Garza will discuss that effort at the FCPS School Board’s fourth annual Education Summit on Saturday, Sept. 28, 8 a.m.-noon, at Edison High School. The summit will also include breakout sessions on how parents can help their children succeed in school. Members of the public are invited to attend; you can register online.

Garza started work as FCPS superintendent July 1 after serving as superintendent of the Lubbock, Texas, school system and as chief academic officer for Houston public schools. After meeting with the administrators and teachers at some 30 Fairfax County schools, Garza said, “I’m so impressed with what I’ve seen.”

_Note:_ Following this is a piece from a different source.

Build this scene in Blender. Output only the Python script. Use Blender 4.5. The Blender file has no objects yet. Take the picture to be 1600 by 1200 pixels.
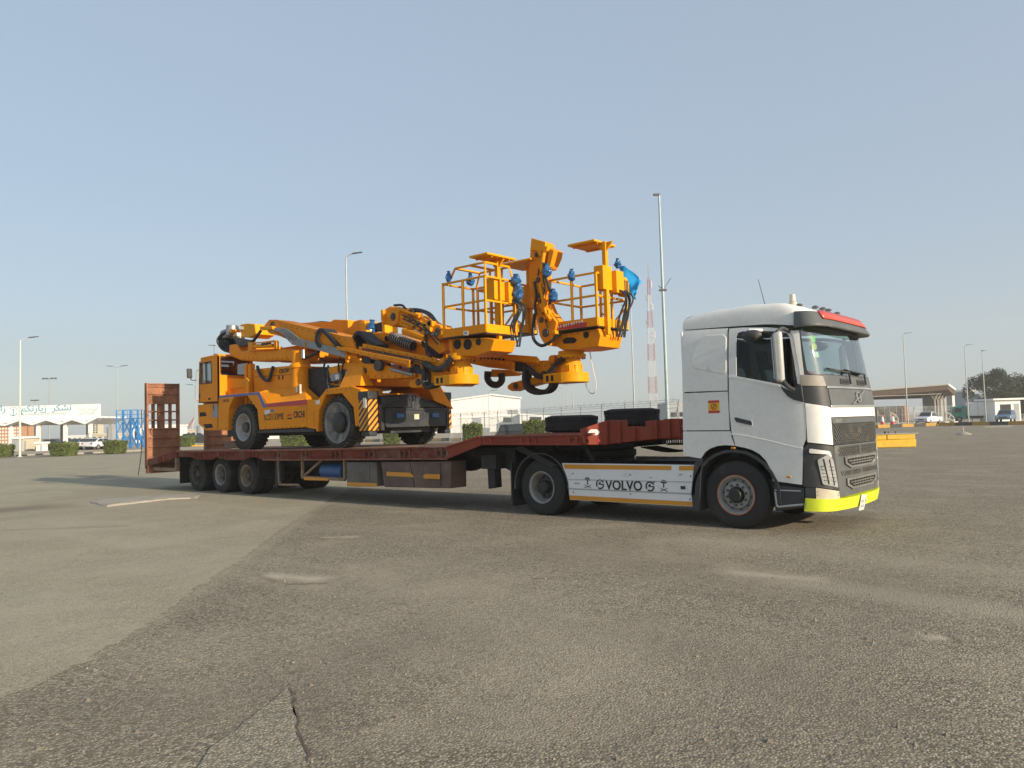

Another of Garza’s goals is to come with new measures of teaching and learning—“not driven by the SOLs or state assessment measures”—for determining what it means to be prepared for success beyond high school in college and the workplace.

Garza told the advisory committee she will be “responsive and accountable to the community” and plans to explore new ways for the public to be engaged. A new section on the FCPS website that invites the public to submit suggestions is already full of ideas and comments.

One of the school system’s biggest challenges is dealing with growth, Garza said, noting that FCPS has grown by 2,000 students every year for the past seven years, while the system is way behind in providing enough new classroom space.

Other challenges cited by Garza include the need for more funding for school facilities and teacher salaries. She said FCPS needs $255 million for capital projects while the Fairfax County Board of Supervisors provided only $155 million. Teacher salaries need to become more competitive or teachers will work elsewhere. Currently, she said, FCPS teacher salaries are “in the middle of the pack” compared to other jurisdictions in the D.C. region.

“I want to communicate aggressively with the community” on these issues, she said. A “Citizens Guide to Understanding the FCPS Budget” will be available next week.

1 comment:

  1. We lack classroom space because we are not enforcing the laws. The reason are teachers are not paid more is because a big chunk of our tax money is going to social services. I rather see the money go to our parks, schools, law enforcement, fire departments, and roads. Enforce the Laws and we could put more money where it belongs.